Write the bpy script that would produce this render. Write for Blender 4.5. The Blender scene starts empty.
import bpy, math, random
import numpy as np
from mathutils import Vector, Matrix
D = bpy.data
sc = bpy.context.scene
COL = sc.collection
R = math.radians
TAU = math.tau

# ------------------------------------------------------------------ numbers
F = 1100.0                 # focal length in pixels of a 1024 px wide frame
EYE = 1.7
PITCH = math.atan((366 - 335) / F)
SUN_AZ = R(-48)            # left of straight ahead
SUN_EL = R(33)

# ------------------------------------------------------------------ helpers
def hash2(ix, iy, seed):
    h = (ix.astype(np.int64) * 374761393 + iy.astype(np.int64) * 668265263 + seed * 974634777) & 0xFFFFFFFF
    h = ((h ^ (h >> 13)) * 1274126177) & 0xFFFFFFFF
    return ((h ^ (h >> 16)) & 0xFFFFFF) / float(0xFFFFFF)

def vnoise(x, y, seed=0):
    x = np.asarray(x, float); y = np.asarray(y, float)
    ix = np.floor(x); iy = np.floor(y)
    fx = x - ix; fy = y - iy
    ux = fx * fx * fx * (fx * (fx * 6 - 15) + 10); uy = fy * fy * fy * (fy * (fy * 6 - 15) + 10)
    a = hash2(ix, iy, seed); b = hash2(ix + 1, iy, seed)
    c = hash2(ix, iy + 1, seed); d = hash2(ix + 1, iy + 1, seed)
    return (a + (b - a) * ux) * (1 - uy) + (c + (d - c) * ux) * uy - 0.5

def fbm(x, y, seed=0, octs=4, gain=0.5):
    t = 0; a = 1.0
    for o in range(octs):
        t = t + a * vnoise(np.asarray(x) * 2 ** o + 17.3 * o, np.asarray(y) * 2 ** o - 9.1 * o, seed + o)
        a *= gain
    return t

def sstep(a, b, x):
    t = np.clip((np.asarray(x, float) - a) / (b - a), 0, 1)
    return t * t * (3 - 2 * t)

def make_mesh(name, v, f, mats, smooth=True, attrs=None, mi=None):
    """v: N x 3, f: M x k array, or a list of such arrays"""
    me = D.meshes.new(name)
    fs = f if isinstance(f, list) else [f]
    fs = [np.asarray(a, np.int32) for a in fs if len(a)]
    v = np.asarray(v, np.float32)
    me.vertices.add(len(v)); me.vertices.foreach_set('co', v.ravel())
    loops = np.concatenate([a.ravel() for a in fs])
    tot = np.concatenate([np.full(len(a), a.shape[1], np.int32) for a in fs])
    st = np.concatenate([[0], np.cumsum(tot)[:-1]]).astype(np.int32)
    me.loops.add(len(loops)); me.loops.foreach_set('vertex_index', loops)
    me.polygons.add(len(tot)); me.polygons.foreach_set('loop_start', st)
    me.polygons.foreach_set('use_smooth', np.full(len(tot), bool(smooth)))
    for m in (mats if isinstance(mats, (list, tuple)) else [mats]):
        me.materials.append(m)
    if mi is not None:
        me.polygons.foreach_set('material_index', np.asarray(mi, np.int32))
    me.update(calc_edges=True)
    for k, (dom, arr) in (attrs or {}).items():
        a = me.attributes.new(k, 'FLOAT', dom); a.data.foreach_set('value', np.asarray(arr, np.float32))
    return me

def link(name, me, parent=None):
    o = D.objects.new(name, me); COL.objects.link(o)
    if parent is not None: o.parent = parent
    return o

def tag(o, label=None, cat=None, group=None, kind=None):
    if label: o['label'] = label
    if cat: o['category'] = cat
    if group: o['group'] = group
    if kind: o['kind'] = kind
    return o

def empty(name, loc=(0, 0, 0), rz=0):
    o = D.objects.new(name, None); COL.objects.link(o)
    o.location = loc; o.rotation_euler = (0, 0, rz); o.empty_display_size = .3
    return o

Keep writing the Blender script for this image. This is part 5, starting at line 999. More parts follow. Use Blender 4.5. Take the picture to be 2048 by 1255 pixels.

— PROBLEM DESCRIPTION —
Everything from the first line above through the line that contains "return t * t * (3 - 2 * t)" should be duplicated exactly, please, and nothing beyond it.

— RESPONSE BELOW —
Write the bpy script that would produce this render. Write for Blender 4.5. The Blender scene starts empty.
import bpy, math, random
import numpy as np
from mathutils import Vector, Matrix
D = bpy.data
sc = bpy.context.scene
COL = sc.collection
R = math.radians
TAU = math.tau

# ------------------------------------------------------------------ numbers
F = 1100.0                 # focal length in pixels of a 1024 px wide frame
EYE = 1.7
PITCH = math.atan((366 - 335) / F)
SUN_AZ = R(-48)            # left of straight ahead
SUN_EL = R(33)

# ------------------------------------------------------------------ helpers
def hash2(ix, iy, seed):
    h = (ix.astype(np.int64) * 374761393 + iy.astype(np.int64) * 668265263 + seed * 974634777) & 0xFFFFFFFF
    h = ((h ^ (h >> 13)) * 1274126177) & 0xFFFFFFFF
    return ((h ^ (h >> 16)) & 0xFFFFFF) / float(0xFFFFFF)

def vnoise(x, y, seed=0):
    x = np.asarray(x, float); y = np.asarray(y, float)
    ix = np.floor(x); iy = np.floor(y)
    fx = x - ix; fy = y - iy
    ux = fx * fx * fx * (fx * (fx * 6 - 15) + 10); uy = fy * fy * fy * (fy * (fy * 6 - 15) + 10)
    a = hash2(ix, iy, seed); b = hash2(ix + 1, iy, seed)
    c = hash2(ix, iy + 1, seed); d = hash2(ix + 1, iy + 1, seed)
    return (a + (b - a) * ux) * (1 - uy) + (c + (d - c) * ux) * uy - 0.5

def fbm(x, y, seed=0, octs=4, gain=0.5):
    t = 0; a = 1.0
    for o in range(octs):
        t = t + a * vnoise(np.asarray(x) * 2 ** o + 17.3 * o, np.asarray(y) * 2 ** o - 9.1 * o, seed + o)
        a *= gain
    return t

def sstep(a, b, x):
    t = np.clip((np.asarray(x, float) - a) / (b - a), 0, 1)
    return t * t * (3 - 2 * t)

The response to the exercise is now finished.